• OBJECTIVE:
Nothing but the lines from the line that contains "empty Blender scene." through the line that contains "C = scene.collection" should appear in the output, each reproduced exactly.

[BEGIN]

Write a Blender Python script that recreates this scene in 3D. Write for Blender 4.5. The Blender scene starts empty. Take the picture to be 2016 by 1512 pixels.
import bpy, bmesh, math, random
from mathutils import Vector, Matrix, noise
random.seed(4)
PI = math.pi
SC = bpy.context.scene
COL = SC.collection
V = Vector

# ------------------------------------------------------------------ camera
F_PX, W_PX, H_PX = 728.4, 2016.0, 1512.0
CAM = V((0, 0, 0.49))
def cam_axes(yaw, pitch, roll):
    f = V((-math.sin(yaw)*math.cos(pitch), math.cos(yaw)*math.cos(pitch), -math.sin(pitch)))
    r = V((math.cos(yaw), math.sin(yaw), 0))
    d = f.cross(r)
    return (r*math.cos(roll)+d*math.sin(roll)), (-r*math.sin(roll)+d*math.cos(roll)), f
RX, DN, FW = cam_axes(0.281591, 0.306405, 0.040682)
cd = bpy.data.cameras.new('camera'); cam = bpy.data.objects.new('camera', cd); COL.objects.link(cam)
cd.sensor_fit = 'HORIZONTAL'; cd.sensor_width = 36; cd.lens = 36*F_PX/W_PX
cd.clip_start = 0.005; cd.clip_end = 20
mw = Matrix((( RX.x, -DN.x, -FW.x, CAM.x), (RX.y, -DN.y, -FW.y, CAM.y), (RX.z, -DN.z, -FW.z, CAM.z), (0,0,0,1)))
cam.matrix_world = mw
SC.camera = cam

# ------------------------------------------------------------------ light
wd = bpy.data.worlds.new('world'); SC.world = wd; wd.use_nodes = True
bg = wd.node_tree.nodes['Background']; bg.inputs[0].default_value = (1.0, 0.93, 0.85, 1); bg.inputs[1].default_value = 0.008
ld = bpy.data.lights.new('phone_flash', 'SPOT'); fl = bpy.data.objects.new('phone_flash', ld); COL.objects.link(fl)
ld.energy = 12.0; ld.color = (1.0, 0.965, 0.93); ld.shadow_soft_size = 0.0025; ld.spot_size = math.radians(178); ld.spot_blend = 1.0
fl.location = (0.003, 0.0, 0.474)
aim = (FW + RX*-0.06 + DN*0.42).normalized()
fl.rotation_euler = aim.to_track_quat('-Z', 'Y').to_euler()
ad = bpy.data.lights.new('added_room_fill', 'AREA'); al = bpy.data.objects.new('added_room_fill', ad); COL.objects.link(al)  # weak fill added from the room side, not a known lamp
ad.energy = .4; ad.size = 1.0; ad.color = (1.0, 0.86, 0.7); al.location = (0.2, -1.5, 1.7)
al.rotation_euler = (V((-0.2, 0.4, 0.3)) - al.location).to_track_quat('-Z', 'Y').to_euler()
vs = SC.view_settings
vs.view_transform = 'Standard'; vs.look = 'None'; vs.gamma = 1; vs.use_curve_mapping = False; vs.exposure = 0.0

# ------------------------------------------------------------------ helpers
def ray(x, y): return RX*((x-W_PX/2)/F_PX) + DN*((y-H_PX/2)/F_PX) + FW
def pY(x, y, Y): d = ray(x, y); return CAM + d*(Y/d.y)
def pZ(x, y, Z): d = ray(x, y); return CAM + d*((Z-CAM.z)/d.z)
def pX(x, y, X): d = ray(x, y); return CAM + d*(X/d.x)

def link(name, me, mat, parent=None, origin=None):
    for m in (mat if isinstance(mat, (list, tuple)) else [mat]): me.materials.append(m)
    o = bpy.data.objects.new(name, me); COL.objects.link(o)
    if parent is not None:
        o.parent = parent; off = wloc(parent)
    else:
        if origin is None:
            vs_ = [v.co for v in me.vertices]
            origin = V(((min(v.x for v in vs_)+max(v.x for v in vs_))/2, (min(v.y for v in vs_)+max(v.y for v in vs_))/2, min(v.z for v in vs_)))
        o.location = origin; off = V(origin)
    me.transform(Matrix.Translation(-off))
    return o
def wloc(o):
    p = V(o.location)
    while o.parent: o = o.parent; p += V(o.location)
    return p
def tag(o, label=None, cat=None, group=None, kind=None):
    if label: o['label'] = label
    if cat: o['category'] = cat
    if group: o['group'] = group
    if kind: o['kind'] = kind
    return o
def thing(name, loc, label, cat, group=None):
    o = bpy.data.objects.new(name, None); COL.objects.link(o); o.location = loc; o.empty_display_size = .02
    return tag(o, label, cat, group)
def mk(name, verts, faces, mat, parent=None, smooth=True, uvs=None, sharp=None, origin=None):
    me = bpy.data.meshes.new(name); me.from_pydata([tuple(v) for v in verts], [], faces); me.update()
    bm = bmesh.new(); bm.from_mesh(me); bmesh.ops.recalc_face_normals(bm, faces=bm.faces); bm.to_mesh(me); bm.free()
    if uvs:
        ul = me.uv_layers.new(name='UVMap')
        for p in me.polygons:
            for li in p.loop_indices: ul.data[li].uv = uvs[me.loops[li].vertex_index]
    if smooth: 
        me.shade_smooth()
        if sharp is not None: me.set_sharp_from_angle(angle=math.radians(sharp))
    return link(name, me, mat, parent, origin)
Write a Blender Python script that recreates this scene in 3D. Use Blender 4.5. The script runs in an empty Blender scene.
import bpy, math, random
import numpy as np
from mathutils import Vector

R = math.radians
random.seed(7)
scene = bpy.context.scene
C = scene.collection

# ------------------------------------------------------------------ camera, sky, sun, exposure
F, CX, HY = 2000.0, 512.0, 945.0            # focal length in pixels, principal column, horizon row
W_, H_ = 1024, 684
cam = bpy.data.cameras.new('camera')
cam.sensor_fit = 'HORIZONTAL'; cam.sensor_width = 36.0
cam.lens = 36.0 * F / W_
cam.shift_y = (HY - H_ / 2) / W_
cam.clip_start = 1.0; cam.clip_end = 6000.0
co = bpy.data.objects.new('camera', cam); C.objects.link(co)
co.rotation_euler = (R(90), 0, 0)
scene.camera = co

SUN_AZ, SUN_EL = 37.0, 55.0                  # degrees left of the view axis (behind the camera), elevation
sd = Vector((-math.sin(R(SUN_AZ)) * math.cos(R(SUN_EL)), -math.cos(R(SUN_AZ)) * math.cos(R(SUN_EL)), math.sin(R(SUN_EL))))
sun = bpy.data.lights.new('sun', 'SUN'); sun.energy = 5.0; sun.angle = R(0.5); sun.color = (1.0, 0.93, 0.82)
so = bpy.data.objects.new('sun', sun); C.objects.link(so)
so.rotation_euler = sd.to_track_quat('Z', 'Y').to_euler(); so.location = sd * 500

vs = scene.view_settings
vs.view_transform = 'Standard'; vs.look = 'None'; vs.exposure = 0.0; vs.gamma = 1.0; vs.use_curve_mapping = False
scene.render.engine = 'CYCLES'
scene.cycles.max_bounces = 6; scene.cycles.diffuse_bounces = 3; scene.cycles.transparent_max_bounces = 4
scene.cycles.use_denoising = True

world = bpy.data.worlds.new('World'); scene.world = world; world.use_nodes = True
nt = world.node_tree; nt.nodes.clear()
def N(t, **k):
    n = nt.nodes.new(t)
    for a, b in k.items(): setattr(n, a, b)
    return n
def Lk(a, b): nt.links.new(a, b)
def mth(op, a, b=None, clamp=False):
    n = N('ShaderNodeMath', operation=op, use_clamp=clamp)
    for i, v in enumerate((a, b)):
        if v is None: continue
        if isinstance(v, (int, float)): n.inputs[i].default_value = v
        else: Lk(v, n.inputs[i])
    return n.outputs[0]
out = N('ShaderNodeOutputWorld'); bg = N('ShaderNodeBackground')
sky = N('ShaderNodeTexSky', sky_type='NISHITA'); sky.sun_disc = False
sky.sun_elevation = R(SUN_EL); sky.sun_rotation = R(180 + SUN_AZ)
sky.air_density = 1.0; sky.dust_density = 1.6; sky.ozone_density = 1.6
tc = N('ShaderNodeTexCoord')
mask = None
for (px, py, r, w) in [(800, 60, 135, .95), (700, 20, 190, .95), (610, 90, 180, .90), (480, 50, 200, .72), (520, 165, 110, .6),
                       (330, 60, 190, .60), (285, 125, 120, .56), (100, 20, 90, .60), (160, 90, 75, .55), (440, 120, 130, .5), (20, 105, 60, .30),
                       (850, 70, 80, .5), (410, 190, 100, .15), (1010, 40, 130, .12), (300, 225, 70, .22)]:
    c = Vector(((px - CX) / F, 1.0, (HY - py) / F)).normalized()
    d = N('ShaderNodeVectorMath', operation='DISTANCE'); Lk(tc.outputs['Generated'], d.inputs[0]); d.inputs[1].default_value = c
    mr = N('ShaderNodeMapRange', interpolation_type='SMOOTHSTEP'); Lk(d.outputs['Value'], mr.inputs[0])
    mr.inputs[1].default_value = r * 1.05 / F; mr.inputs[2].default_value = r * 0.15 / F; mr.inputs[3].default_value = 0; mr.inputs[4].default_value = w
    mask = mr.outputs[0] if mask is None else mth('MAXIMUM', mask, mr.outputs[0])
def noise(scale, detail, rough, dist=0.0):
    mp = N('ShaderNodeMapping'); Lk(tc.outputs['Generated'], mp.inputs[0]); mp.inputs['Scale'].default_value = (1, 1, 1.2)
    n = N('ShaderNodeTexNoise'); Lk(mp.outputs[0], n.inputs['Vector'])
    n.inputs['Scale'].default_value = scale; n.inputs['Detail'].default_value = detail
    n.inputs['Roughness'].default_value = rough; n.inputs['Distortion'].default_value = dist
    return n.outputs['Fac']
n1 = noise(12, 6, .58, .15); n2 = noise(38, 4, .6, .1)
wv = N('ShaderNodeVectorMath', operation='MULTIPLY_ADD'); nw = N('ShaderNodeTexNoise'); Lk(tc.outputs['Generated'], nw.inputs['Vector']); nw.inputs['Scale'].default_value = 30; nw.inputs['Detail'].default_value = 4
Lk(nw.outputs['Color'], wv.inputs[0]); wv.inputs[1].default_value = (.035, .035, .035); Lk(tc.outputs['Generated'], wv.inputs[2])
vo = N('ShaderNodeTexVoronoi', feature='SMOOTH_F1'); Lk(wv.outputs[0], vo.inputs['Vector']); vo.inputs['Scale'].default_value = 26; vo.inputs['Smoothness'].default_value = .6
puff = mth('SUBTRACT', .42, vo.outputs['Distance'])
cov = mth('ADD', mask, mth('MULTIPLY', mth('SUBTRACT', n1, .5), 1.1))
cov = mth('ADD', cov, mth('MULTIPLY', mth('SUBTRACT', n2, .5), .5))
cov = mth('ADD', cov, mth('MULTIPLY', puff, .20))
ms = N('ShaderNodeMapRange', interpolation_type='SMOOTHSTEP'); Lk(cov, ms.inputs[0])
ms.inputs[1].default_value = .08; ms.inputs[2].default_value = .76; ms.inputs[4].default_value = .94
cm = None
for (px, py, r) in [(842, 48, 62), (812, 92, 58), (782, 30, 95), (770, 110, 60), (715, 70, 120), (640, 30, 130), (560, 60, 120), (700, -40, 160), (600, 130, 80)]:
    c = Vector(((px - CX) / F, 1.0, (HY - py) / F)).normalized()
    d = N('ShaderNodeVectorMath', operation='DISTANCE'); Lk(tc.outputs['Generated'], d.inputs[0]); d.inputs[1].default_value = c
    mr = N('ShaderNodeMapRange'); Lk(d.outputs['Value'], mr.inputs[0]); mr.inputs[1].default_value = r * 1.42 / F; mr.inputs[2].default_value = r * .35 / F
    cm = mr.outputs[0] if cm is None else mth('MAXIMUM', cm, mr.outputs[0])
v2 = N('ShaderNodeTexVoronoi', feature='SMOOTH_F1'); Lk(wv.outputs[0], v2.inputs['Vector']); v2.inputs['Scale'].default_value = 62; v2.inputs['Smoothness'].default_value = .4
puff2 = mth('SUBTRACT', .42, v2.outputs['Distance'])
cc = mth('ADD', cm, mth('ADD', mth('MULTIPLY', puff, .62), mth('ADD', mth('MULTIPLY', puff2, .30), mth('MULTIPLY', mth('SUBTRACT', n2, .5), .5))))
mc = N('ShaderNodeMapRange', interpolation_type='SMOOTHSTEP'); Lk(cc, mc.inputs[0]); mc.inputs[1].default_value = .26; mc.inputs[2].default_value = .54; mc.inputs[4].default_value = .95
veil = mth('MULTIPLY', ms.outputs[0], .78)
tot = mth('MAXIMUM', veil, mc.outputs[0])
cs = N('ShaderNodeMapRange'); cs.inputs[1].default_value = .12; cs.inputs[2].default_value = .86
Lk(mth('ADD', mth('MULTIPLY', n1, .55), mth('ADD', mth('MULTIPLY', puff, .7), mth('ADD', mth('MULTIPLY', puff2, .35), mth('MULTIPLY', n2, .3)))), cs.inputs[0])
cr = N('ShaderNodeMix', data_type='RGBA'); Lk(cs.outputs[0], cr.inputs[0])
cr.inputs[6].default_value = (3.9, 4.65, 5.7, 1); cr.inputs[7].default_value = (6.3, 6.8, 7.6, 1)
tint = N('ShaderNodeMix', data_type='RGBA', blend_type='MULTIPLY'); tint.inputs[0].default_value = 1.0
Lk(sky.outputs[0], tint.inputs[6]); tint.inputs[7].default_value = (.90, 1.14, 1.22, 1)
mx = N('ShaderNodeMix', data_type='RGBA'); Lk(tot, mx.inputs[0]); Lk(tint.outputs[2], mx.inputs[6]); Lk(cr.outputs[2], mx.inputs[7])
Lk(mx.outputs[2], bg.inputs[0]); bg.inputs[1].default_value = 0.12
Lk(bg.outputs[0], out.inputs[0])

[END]

• FULL ANSWER:
Write a Blender Python script that recreates this scene in 3D. Use Blender 4.5. The script runs in an empty Blender scene.
import bpy, math, random
import numpy as np
from mathutils import Vector

R = math.radians
random.seed(7)
scene = bpy.context.scene
C = scene.collection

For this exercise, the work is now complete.